Nonlinear Kernel Support Vector Machine with 0-1 Soft Margin Loss
This work addresses a specific bottleneck in machine learning for classification tasks, offering an incremental improvement by enabling kernel-based nonlinearity in a previously linear-only method.
The paper tackles the problem of extending the linear support vector machine with 0-1 soft margin loss to a nonlinear kernel form, proposing L0/1-KSVM, which achieves fewer support vectors while maintaining decent prediction accuracy compared to linear and other nonlinear SVM benchmarks.

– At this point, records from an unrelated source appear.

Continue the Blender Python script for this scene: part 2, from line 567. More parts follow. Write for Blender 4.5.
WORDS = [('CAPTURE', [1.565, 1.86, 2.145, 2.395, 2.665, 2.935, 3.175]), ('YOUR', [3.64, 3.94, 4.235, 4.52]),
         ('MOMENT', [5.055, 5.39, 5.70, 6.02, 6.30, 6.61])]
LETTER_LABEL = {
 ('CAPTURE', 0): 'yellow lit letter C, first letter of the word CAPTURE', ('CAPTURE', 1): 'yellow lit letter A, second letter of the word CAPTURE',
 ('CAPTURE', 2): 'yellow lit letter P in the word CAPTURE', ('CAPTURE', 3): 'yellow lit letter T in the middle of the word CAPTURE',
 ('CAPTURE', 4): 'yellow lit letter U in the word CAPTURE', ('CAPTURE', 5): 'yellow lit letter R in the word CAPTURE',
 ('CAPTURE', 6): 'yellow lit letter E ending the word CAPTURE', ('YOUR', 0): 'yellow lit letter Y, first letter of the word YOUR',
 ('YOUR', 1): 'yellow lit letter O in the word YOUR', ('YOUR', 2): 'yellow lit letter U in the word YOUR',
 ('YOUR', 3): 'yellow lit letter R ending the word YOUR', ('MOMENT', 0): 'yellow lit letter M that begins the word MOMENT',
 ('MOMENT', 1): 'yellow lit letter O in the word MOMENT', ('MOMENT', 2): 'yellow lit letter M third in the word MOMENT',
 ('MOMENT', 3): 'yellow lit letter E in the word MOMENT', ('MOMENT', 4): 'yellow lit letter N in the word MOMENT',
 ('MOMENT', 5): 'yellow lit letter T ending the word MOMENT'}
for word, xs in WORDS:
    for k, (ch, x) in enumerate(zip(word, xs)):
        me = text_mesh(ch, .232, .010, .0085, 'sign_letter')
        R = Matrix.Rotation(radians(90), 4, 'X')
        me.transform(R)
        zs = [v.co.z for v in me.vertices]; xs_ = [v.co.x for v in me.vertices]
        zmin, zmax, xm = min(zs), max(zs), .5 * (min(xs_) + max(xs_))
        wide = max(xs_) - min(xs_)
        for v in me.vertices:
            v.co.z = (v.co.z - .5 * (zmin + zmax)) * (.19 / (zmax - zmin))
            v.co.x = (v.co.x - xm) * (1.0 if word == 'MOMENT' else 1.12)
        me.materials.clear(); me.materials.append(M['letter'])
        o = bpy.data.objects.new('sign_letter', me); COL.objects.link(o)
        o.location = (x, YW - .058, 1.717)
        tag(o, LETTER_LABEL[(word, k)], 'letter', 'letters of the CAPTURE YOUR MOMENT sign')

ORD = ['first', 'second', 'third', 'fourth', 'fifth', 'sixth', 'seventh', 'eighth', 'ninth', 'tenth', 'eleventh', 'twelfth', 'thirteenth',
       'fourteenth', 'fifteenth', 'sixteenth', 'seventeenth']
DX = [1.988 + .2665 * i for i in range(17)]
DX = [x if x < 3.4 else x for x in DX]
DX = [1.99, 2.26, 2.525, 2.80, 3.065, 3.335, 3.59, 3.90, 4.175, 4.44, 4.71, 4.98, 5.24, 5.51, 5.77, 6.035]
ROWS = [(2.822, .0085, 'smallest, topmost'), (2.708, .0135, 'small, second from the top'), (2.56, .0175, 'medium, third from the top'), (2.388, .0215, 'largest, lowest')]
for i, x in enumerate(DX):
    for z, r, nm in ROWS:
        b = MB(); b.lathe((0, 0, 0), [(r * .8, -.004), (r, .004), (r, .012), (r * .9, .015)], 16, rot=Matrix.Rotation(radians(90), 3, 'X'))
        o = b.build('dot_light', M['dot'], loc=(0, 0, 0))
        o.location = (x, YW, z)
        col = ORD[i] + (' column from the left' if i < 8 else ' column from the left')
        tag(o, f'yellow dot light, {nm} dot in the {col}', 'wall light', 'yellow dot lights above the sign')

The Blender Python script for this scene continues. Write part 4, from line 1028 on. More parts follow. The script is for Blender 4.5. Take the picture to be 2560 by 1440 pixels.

Recent advance on linear support vector machine with the 0-1 soft margin loss ($L_{0/1}$-SVM) shows that the 0-1 loss problem can be solved directly. However, its theoretical and algorithmic requirements restrict us extending the linear solving framework to its nonlinear kernel form directly, the absence of explicit expression of Lagrangian dual function of $L_{0/1}$-SVM is one big deficiency among of them. In this paper, by applying the nonparametric representation theorem, we propose a nonlinear model for support vector machine with 0-1 soft margin loss, called $L_{0/1}$-KSVM, which cunningly involves the kernel technique into it and more importantly, follows the success on systematically solving its linear task. Its optimal condition is explored theoretically and a working set selection alternating direction method of multipliers (ADMM) algorithm is introduced to acquire its numerical solution. Moreover, we firstly present a closed-form definition to the support vector (SV) of $L_{0/1}$-KSVM. Theoretically, we prove that all SVs of $L_{0/1}$-KSVM are only located on the parallel decision surfaces. The experiment part also shows that $L_{0/1}$-KSVM has much fewer SVs, simultaneously with a decent predicting accuracy, when comparing to its linear peer $L_{0/1}$-SVM and the other six nonlinear benchmark SVM classifiers.